Begin DATA SECTION
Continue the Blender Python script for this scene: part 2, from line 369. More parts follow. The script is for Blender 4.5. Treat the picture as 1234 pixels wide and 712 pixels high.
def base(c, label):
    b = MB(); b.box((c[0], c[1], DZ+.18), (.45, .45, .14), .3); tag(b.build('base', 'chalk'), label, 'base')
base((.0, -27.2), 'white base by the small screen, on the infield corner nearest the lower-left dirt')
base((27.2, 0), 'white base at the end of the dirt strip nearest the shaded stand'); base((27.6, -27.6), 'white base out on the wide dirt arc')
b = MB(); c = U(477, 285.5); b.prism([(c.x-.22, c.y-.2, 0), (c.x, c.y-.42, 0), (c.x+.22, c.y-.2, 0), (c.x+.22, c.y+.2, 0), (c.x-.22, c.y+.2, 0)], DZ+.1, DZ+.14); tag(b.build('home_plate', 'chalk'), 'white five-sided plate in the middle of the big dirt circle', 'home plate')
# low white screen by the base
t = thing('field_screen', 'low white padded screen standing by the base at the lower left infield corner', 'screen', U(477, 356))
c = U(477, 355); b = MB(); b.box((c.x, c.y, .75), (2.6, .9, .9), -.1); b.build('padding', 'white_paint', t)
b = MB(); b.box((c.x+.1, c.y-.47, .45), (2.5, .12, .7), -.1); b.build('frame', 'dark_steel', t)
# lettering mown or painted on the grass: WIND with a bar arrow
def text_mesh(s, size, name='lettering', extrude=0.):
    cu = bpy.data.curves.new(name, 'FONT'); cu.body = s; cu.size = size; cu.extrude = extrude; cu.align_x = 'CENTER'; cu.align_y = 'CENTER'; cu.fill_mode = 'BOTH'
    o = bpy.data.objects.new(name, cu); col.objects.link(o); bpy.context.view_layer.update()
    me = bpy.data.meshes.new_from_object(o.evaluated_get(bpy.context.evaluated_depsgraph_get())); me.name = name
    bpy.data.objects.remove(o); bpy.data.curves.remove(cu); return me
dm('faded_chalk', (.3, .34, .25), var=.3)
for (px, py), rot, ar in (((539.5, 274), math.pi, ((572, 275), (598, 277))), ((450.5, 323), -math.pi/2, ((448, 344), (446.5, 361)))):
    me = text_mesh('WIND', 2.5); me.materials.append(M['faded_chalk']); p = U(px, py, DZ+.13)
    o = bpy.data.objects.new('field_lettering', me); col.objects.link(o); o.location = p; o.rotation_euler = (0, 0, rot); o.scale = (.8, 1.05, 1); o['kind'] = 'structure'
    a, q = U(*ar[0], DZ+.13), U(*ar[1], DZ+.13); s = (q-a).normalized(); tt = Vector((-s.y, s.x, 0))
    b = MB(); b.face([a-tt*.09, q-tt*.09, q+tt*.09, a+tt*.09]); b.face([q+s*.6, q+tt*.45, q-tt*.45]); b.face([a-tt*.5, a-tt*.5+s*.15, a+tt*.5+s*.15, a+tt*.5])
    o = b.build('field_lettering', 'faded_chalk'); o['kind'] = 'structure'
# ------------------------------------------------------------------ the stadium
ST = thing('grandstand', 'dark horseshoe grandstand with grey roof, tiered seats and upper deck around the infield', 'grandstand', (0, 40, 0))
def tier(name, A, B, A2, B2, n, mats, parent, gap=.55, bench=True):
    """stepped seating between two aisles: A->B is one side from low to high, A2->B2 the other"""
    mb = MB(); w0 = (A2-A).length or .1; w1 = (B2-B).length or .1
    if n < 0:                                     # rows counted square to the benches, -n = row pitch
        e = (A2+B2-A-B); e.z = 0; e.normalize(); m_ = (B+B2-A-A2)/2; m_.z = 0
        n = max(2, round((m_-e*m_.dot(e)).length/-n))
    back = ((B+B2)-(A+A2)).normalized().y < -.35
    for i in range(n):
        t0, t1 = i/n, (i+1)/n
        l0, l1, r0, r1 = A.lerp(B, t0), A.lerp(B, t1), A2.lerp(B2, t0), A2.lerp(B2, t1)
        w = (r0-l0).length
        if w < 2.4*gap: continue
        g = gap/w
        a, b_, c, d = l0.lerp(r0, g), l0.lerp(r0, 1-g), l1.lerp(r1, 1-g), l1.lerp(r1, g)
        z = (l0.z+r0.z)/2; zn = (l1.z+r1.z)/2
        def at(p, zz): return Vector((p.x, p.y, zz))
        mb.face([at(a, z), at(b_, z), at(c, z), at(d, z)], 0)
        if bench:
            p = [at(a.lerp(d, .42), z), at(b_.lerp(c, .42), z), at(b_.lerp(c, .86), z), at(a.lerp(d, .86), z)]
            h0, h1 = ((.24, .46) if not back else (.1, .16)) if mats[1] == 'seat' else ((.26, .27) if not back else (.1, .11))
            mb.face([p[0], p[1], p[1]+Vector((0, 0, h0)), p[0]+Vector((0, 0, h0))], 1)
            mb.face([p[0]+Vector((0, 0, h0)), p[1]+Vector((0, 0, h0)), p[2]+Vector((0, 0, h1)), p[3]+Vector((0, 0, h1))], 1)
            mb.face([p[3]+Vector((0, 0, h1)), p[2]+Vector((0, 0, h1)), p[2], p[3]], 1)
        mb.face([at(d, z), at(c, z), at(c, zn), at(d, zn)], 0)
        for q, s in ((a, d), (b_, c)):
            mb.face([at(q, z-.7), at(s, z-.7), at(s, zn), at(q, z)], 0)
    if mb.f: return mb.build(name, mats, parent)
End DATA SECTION
Write out every line of the material again, exactly as it reads.

• ANSWER TO THE PROBLEM
Continue the Blender Python script for this scene: part 2, from line 369. More parts follow. The script is for Blender 4.5. Treat the picture as 1234 pixels wide and 712 pixels high.
def base(c, label):
    b = MB(); b.box((c[0], c[1], DZ+.18), (.45, .45, .14), .3); tag(b.build('base', 'chalk'), label, 'base')
base((.0, -27.2), 'white base by the small screen, on the infield corner nearest the lower-left dirt')
base((27.2, 0), 'white base at the end of the dirt strip nearest the shaded stand'); base((27.6, -27.6), 'white base out on the wide dirt arc')
b = MB(); c = U(477, 285.5); b.prism([(c.x-.22, c.y-.2, 0), (c.x, c.y-.42, 0), (c.x+.22, c.y-.2, 0), (c.x+.22, c.y+.2, 0), (c.x-.22, c.y+.2, 0)], DZ+.1, DZ+.14); tag(b.build('home_plate', 'chalk'), 'white five-sided plate in the middle of the big dirt circle', 'home plate')
# low white screen by the base
t = thing('field_screen', 'low white padded screen standing by the base at the lower left infield corner', 'screen', U(477, 356))
c = U(477, 355); b = MB(); b.box((c.x, c.y, .75), (2.6, .9, .9), -.1); b.build('padding', 'white_paint', t)
b = MB(); b.box((c.x+.1, c.y-.47, .45), (2.5, .12, .7), -.1); b.build('frame', 'dark_steel', t)
# lettering mown or painted on the grass: WIND with a bar arrow
def text_mesh(s, size, name='lettering', extrude=0.):
    cu = bpy.data.curves.new(name, 'FONT'); cu.body = s; cu.size = size; cu.extrude = extrude; cu.align_x = 'CENTER'; cu.align_y = 'CENTER'; cu.fill_mode = 'BOTH'
    o = bpy.data.objects.new(name, cu); col.objects.link(o); bpy.context.view_layer.update()
    me = bpy.data.meshes.new_from_object(o.evaluated_get(bpy.context.evaluated_depsgraph_get())); me.name = name
    bpy.data.objects.remove(o); bpy.data.curves.remove(cu); return me
dm('faded_chalk', (.3, .34, .25), var=.3)
for (px, py), rot, ar in (((539.5, 274), math.pi, ((572, 275), (598, 277))), ((450.5, 323), -math.pi/2, ((448, 344), (446.5, 361)))):
    me = text_mesh('WIND', 2.5); me.materials.append(M['faded_chalk']); p = U(px, py, DZ+.13)
    o = bpy.data.objects.new('field_lettering', me); col.objects.link(o); o.location = p; o.rotation_euler = (0, 0, rot); o.scale = (.8, 1.05, 1); o['kind'] = 'structure'
    a, q = U(*ar[0], DZ+.13), U(*ar[1], DZ+.13); s = (q-a).normalized(); tt = Vector((-s.y, s.x, 0))
    b = MB(); b.face([a-tt*.09, q-tt*.09, q+tt*.09, a+tt*.09]); b.face([q+s*.6, q+tt*.45, q-tt*.45]); b.face([a-tt*.5, a-tt*.5+s*.15, a+tt*.5+s*.15, a+tt*.5])
    o = b.build('field_lettering', 'faded_chalk'); o['kind'] = 'structure'
# ------------------------------------------------------------------ the stadium
ST = thing('grandstand', 'dark horseshoe grandstand with grey roof, tiered seats and upper deck around the infield', 'grandstand', (0, 40, 0))
def tier(name, A, B, A2, B2, n, mats, parent, gap=.55, bench=True):
    """stepped seating between two aisles: A->B is one side from low to high, A2->B2 the other"""
    mb = MB(); w0 = (A2-A).length or .1; w1 = (B2-B).length or .1
    if n < 0:                                     # rows counted square to the benches, -n = row pitch
        e = (A2+B2-A-B); e.z = 0; e.normalize(); m_ = (B+B2-A-A2)/2; m_.z = 0
        n = max(2, round((m_-e*m_.dot(e)).length/-n))
    back = ((B+B2)-(A+A2)).normalized().y < -.35
    for i in range(n):
        t0, t1 = i/n, (i+1)/n
        l0, l1, r0, r1 = A.lerp(B, t0), A.lerp(B, t1), A2.lerp(B2, t0), A2.lerp(B2, t1)
        w = (r0-l0).length
        if w < 2.4*gap: continue
        g = gap/w
        a, b_, c, d = l0.lerp(r0, g), l0.lerp(r0, 1-g), l1.lerp(r1, 1-g), l1.lerp(r1, g)
        z = (l0.z+r0.z)/2; zn = (l1.z+r1.z)/2
        def at(p, zz): return Vector((p.x, p.y, zz))
        mb.face([at(a, z), at(b_, z), at(c, z), at(d, z)], 0)
        if bench:
            p = [at(a.lerp(d, .42), z), at(b_.lerp(c, .42), z), at(b_.lerp(c, .86), z), at(a.lerp(d, .86), z)]
            h0, h1 = ((.24, .46) if not back else (.1, .16)) if mats[1] == 'seat' else ((.26, .27) if not back else (.1, .11))
            mb.face([p[0], p[1], p[1]+Vector((0, 0, h0)), p[0]+Vector((0, 0, h0))], 1)
            mb.face([p[0]+Vector((0, 0, h0)), p[1]+Vector((0, 0, h0)), p[2]+Vector((0, 0, h1)), p[3]+Vector((0, 0, h1))], 1)
            mb.face([p[3]+Vector((0, 0, h1)), p[2]+Vector((0, 0, h1)), p[2], p[3]], 1)
        mb.face([at(d, z), at(c, z), at(c, zn), at(d, zn)], 0)
        for q, s in ((a, d), (b_, c)):
            mb.face([at(q, z-.7), at(s, z-.7), at(s, zn), at(q, z)], 0)
    if mb.f: return mb.build(name, mats, parent)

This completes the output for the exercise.